Problem details: Which lines below hold the word "from"? Copy all of them.

Supplied information:
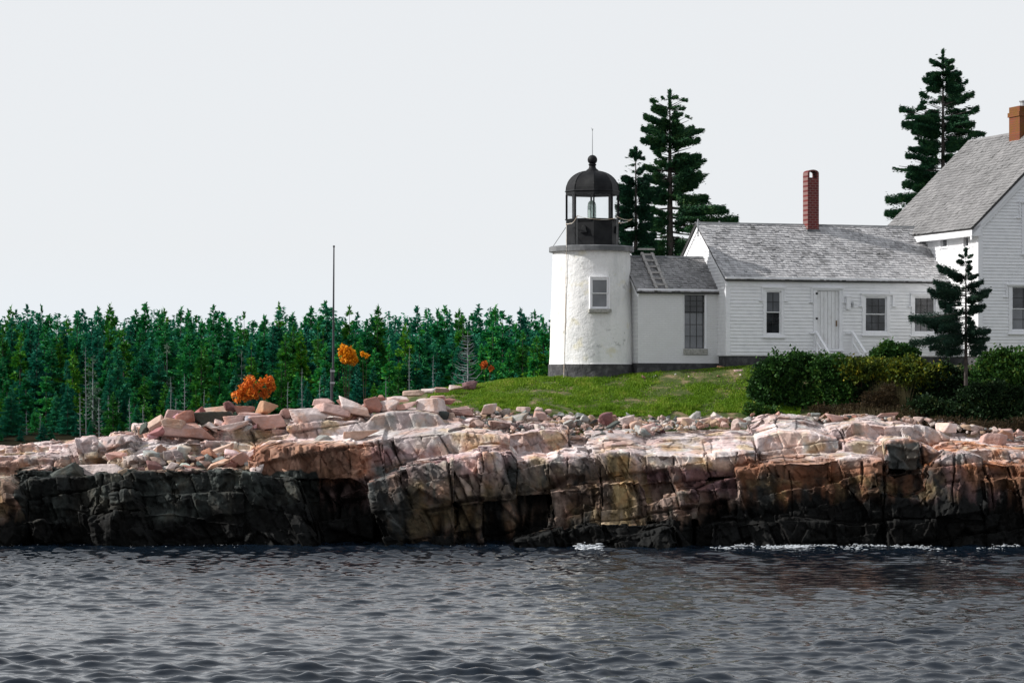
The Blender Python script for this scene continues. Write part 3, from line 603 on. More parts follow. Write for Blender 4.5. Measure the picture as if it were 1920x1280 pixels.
ROCKS = [  # centre x, centre y, width, height in the photograph, distance, colour, roll, label
 (286, 800, 52, 38, 92.0, TAN, 18, 'tan pink wedge boulder at the left foot of the boulder pile'),
 (326, 781, 50, 32, 92.6, PINK, -12, 'pale pink boulder crowning the left end of the boulder pile'),
 (345, 785, 38, 30, 92.0, RED, 10, 'reddish boulder leaning on the pale one at the left end of the pile'),
 (324, 796, 46, 22, 91.7, TAN, -8, 'small tan slab wedged below the reddish boulder'),
 (346, 808, 104, 28, 91.8, PINK, 0, 'long flat pink slab under the left end of the boulder pile'),
 (404, 772, 64, 20, 93.2, TAN, 3, 'flat tan slab lying on top of the dark green boulder'),
 (395, 790, 74, 36, 92.4, DARK, 2, 'dark green grey boulder in the middle of the pink pile'),
 (431, 762, 26, 24, 93.0, PURP, 20, 'dark purple rounded boulder behind the tan slab'),
 (456, 768, 42, 17, 93.1, RED, 4, 'small red brown flat stone beside the purple boulder'),
 (469, 781, 56, 16, 92.7, PINK, -4, 'low flat pink stone under the red brown one'),
 (438, 788, 38, 18, 92.3, PINK, 5, 'small square pink stone right of the dark green boulder'),
 (434, 800, 72, 22, 91.9, PALE, 14, 'white striated slab tilted in front of the pile'),
 (498, 791, 70, 29, 92.2, PINK, 7, 'large smooth pink boulder below the orange tan one'),
 (500, 766, 40, 26, 92.9, ORG, -5, 'orange tan boulder standing below the orange maple'),
 (538, 776, 46, 22, 92.3, PINK, 16, 'pink stone tilted up between the orange boulder and the pale wedge'),
 (582, 779, 86, 34, 91.9, PALE, -4, 'big pale pink wedge boulder left of the flagpole foot'),
 (620, 768, 66, 24, 92.0, PINK, -6, 'brown pink block lying in front of the flagpole foot'),
 (606, 754, 40, 13, 93.6, PINK, 0, 'small flat pink stone just left of the flagpole'),
 (642, 753, 22, 16, 93.6, RED, 20, 'small reddish stone just right of the flagpole'),
 (664, 763, 62, 34, 92.3, PALE, -8, 'large pale square boulder right of the flagpole'),
 (699, 759, 34, 30, 92.5, RED, 8, 'brown faced boulder against the right of the pale square one'),
 (730, 760, 36, 23, 92.5, PALE, -5, 'pale pink boulder third from the flagpole'),
 (716, 746, 16, 10, 93.6, RED, 0, 'small reddish stone on the skyline above the dome rock'),
 (744, 748, 44, 13, 93.6, PALE, 5, 'flat pale stone on the skyline above the dome rock'),
 (764, 760, 42, 15, 92.6, PINK, 4, 'flat pink stone above the smooth grey dome rock'),
 (806, 759, 56, 27, 92.6, PALE, -3, 'white and pink boulder at the top right of the dome rock'),
 (843, 752, 24, 12, 93.4, RED, 5, 'small red stone at the left tip of the lawn'),
 (822, 746, 30, 9, 93.8, PINK, 0, 'thin pink stone at the left tip of the lawn'),
 (776, 737, 40, 11, 96.5, TAN, 0, 'tan stone lying on the skyline left of the lawn'),
 (803, 733, 26, 9, 97, PALE, 0, 'pale stone on the skyline where the lawn begins'),
 (828, 731, 26, 9, 97.5, PINK, 0, 'pink stone on the skyline beside the purple peaked one'),
 (855, 727, 26, 9, 98, PALE, 0, 'small pale stone left of the purple peaked one'),
 (880, 723, 28, 15, 98.5, PURP, 0, 'purple peaked stone on the skyline of the lawn'),
 (186, 883, 92, 38, 89.6, PALE, -8, 'white and orange block resting on the left end of the dark ledge'),
 (119, 893, 74, 46, 89.3, DARK, 12, 'dark green pointed boulder left of the white and orange block'),
 (238, 886, 36, 18, 89.5, DARK, -10, 'small dark grey stone right of the white and orange block'),
 (258, 880, 80, 16, 89.9, PINK, 4, 'low pink slab behind the dark ledge'),
 (323, 874, 22, 22, 89.7, PALE, -30, 'small upright pale stone on the dark ledge'),
 (402, 873, 62, 22, 89.6, TAN, 12, 'brown slab tilted on the dark ledge'),
 (360, 878, 40, 12, 89.6, RED, -5, 'thin dark red stone on the dark ledge'),
 (450, 862, 40, 30, 89.9, PINK, 30, 'pink block leaning against the brown columns'),
 (482, 882, 30, 20, 89.1, PALE, 10, 'small pale stone at the left foot of the brown columns'),
 (415, 843, 58, 20, 90.8, TAN, 18, 'tan slab lying in the hollow above the dark ledge'),
 (440, 850, 30, 22, 90.5, ORG, -20, 'small orange brown stone in the hollow above the dark ledge'),
 (606, 824, 36, 21, 90.4, GREY, 12, 'small grey angular stone above the brown columns'),
 (676, 816, 66, 24, 90.4, TAN, 8, 'tan pink stone on the ledge above the brown columns'),
 (528, 829, 30, 10, 90.6, PALE, 0, 'thin white stone on top of the brown columns'),
 (862, 770, 50, 20, 93.4, PINK, -4, 'pink slab at the top left of the rubble bank'),
 (845, 784, 26, 24, 92.8, TAN, 12, 'square brown stone at the left edge of the rubble bank'),
 (916, 767, 34, 20, 93.5, PALE, 8, 'pale stone at the top of the rubble bank near the lawn'),
 (960, 790, 70, 26, 92.7, GREY, 12, 'large flat grey slab tilted in the rubble bank'),
 (1013, 780, 26, 18, 93, PINK, -8, 'pink stone right of the large grey slab'),
 (1068, 786, 26, 16, 92.8, PALE, 4, 'pale lilac stone in the middle of the rubble bank'),
 (1136, 786, 32, 26, 93, PURP, 12, 'purple grey stone beside the dark slab in the rubble bank'),
 (1148, 797, 36, 14, 92.3, DARK, 32, 'dark slab tilted in the rubble bank'),
 (1176, 790, 32, 22, 92.8, PALE, 18, 'white faced stone right of the dark slab'),
 (1214, 809, 40, 26, 92, PINK, 14, 'pink triangular stone at the foot of the rubble bank'),
 (1238, 806, 30, 18, 92.2, PURP, -20, 'purple stone touching the pink triangular one'),
 (1195, 799, 28, 20, 92.5, TAN, 0, 'tan block above the pink triangular stone'),
 (1288, 790, 38, 17, 93, PALE, 3, 'white flat block near the right end of the rubble bank'),
 (1322, 789, 40, 13, 93.2, PALE, 9, 'long white slab at the right end of the rubble bank'),
 (1352, 792, 24, 16, 92.9, PINK, -6, 'pink block right of the long white slab'),
 (1458, 779, 18, 14, 94, PINK, 30, 'small pink stone under the left bushes'),
 (1478, 787, 24, 14, 93.5, TAN, 5, 'small round brown stone under the left bushes'),
 (1513, 788, 28, 14, 93.4, GREY, 0, 'pale green grey stone under the bushes'),
 (1540, 782, 34, 14, 93.8, TAN, 24, 'brown slab tilted up beside the pink block under the bushes'),
 (1565, 784, 34, 17, 93.5, PINK, -4, 'pink block on top of the ledge under the bushes'),
 (1664, 780, 40, 12, 93.8, PINK, 4, 'flat pink stone on top of the ledge below the dry weeds'),
 (1594, 784, 26, 9, 93.8, RED, 0, 'thin red brown slab on the ledge below the bushes'),
 (1704, 787, 20, 13, 93.6, TAN, -10, 'square brown stone right of the flat pink one'),
 (1777, 801, 40, 19, 92.4, PALE, -6, 'pale rounded boulder at the right end of the ledge'),
 (1824, 802, 34, 12, 93.2, PALE, -10, 'white flat stones layered right of the rounded boulder'),
 (1862, 830, 54, 38, 91.2, PINK, -10, 'pink and white striped boulder at the right'),
 (1889, 815, 36, 16, 92.4, TAN, -22, 'brown slab leaning behind the striped boulder'),
 (1886, 809, 36, 12, 92.9, PINK, -4, 'flat pink slab above the brown one at the right'),
 (1913, 812, 24, 20, 92.2, PINK, 25, 'pink stone at the right edge below the shrubs'),
 (1835, 840, 16, 20, 91.2, PALE, 0, 'small upright white stone left of the striped boulder'),
 (1352, 693, 20, 14, 99.6, ORG, 0, 'orange brown stone against the foundation of the white wing'),
 (1386, 697, 22, 10, 99.0, PINK, 5, 'pinkish stone beside the orange brown one by the foundation'),
]
for k, (cx, cy, ww, hh, Y, c, rot, lab) in enumerate(ROCKS):
    c = tuple(v*(.92+.16*random.Random(k).random()) for v in c)
    p = at(cx, cy, Y); s = Y/F; a = abs(rad(rot)); W0, H0 = ww*s, hh*s
    wd = max(.6*W0, (W0-H0*math.sin(a)*.6)); ht = max(.5*H0, H0-W0*math.sin(a)*.45)
    dep = max(.22, min(W0*.8, H0*1.7))
    p.y += dep*.3
    o = link('boulder', rock_mesh('boulder', 100+k, 5 if ww > 44 else 4, (wd*1.08, dep, ht*1.15), 9+k % 3), M['boulder'], loc=p)
    o.rotation_euler = (rad(random.Random(k).uniform(-6, 6)), rad(-rot), rad(random.Random(k+7).uniform(-14, 14)))
    o.color = (*c, 1); tag(o, lab, 'boulder', 'loose boulders above the ledges')
WEDGE = [rock_mesh('boulder', 850+k, 4, (1, .85, .55+.25*(k % 3)), 8+k % 4) for k in range(9)]
for k in range(74):      # smaller blocks wedged between the named ones
    r = random.Random(5000+k)
    if k < 52: px = r.uniform(262, 840); py = float(np.interp(px, [262, 300, 340, 420, 560, 640, 840], [806, 790, 783, 778, 782, 766, 760]))+r.uniform(-4, 24); Y = 93.3-(py-765)*.03+r.uniform(-.2, .2)
    else: px = r.uniform(215, 480); py = r.uniform(846, 884); Y = 90.6-(py-846)*.028
    o = bpy.data.objects.new('boulder', WEDGE[k % 9]); C.objects.link(o)
    if not o.data.materials: o.data.materials.append(M['boulder'])
    w_ = r.choice([14, 18, 22, 28, 34])*Y/F; o.location = at(px, py, Y); o.scale = (w_*r.uniform(.9, 1.3), w_, w_*r.uniform(.7, 1)); o.rotation_euler = (r.uniform(-.4, .4), r.uniform(-.5, .5), r.uniform(0, 6.28))
    o.color = (*[v*r.uniform(.85, 1.1) for v in r.choice([PINK, PALE, TAN, RED, GREY, PINK, PURP, TAN, DARK])], 1)
    tag(o, 'small angular block wedged among the bigger boulders' if k < 52 else 'small angular block lying in the hollow above the dark ledge', 'boulder', 'small blocks wedged in the boulder pile' if k < 52 else 'small blocks above the dark ledge')
COB = [rock_mesh('stone', 400+k, 4, (1, .8, .42+.4*random.Random(k).random()), 8+k % 3) for k in range(14)]
def cobble(px, py, Y, w, seed, lab, grp):
    r = random.Random(seed); o = bpy.data.objects.new('stone', COB[r.randrange(14)]); C.objects.link(o)
    if not o.data.materials: o.data.materials.append(M['cobble'])
    p = at(px, py, Y); o.location = p; k = w*Y/F; o.scale = (k*r.uniform(.8, 1.25), k*r.uniform(.8, 1.2), k*r.uniform(.7, 1.1))
    o.rotation_euler = (r.uniform(-.4, .4), r.uniform(-.55, .55), r.uniform(0, 6.28)); tag(o, lab, 'stone', grp)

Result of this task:
The Blender Python script for this scene continues. Write part 3, from line 603 on. More parts follow. Write for Blender 4.5. Measure the picture as if it were 1920x1280 pixels.
 (730, 760, 36, 23, 92.5, PALE, -5, 'pale pink boulder third from the flagpole'),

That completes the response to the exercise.